begin DATA EXCERPT

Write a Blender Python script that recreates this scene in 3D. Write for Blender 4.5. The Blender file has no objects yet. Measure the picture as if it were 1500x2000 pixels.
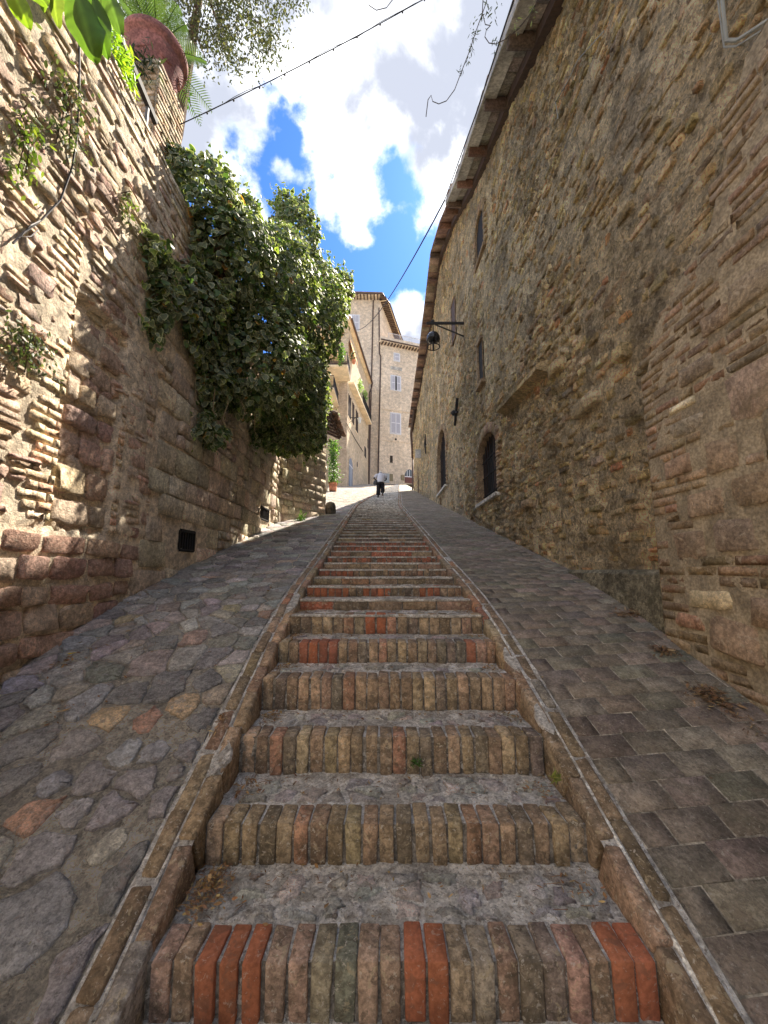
import bpy, bmesh, math
import numpy as np
from mathutils import Vector, Matrix

rng = np.random.default_rng(7)
R = math.radians
scene = bpy.context.scene
col = scene.collection

# ------------------------------------------------------------------ camera
PITCH = 8.13
F = 770.0                                   # focal length in pixels of the 1500 x 2000 photograph
cam_d = bpy.data.cameras.new('camera')
cam_d.sensor_fit = 'VERTICAL'
cam_d.sensor_height = 36.0
cam_d.lens = 36.0 * F / 2000.0
cam_d.clip_start = 0.05
cam_d.clip_end = 3000
cam = bpy.data.objects.new('camera', cam_d)
col.objects.link(cam)
cam.rotation_euler = (R(90 + PITCH), 0, 0)
scene.camera = cam

# ------------------------------------------------------------------ sun, sky, exposure
SUN = Vector((1.0, 2.0, 2.64)).normalized()
SUN_EL = math.asin(SUN.z)
SUN_AZ = math.atan2(SUN.x, SUN.y)
sun_d = bpy.data.lights.new('sun', 'SUN')
sun_d.energy = 2.25
sun_d.angle = R(0.5)
sun_d.color = (1.0, 0.90, 0.76)
sun = bpy.data.objects.new('sun', sun_d)
col.objects.link(sun)
sun.rotation_euler = SUN.to_track_quat('Z', 'Y').to_euler()
sun.location = (20, 40, 60)

scene.view_settings.view_transform = 'Standard'
scene.view_settings.look = 'None'
scene.view_settings.gamma = 1.0
scene.view_settings.use_curve_mapping = False
scene.view_settings.exposure = 2.7

SN, CN = math.sin(R(PITCH)), math.cos(R(PITCH))
def ray(px, py):
    x = (px - 750) / F
    v = (1000 - py) / F
    return np.array([x, CN - v * SN, v * CN + SN])
def at(px, py, X=None, Y=None, Z=None, d=None):
    """the point of the place seen at a photograph pixel, on a plane whose real position is known"""
    r = ray(px, py)
    t = d if d is not None else (X / r[0] if X is not None else (Y / r[1] if Y is not None else Z / r[2]))
    return r * t
def project(P):
    P = np.asarray(P, float)
    d = P[..., 1] * CN + P[..., 2] * SN
    v = P[..., 2] * CN - P[..., 1] * SN
    dd = np.where(d > 0.05, d, 0.05)
    return 750 + F * P[..., 0] / dd, 1000 - F * v / dd, d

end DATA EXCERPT

▸ **PROBLEM REQUIREMENTS**:
Give again, word for word, every line from the top of the data through the line with "col = scene.collection", both ends included, and exclude the pictures.

▸ **WRITTEN RESPONSE**:
Write a Blender Python script that recreates this scene in 3D. Write for Blender 4.5. The Blender file has no objects yet. Measure the picture as if it were 1500x2000 pixels.
import bpy, bmesh, math
import numpy as np
from mathutils import Vector, Matrix

rng = np.random.default_rng(7)
R = math.radians
scene = bpy.context.scene
col = scene.collection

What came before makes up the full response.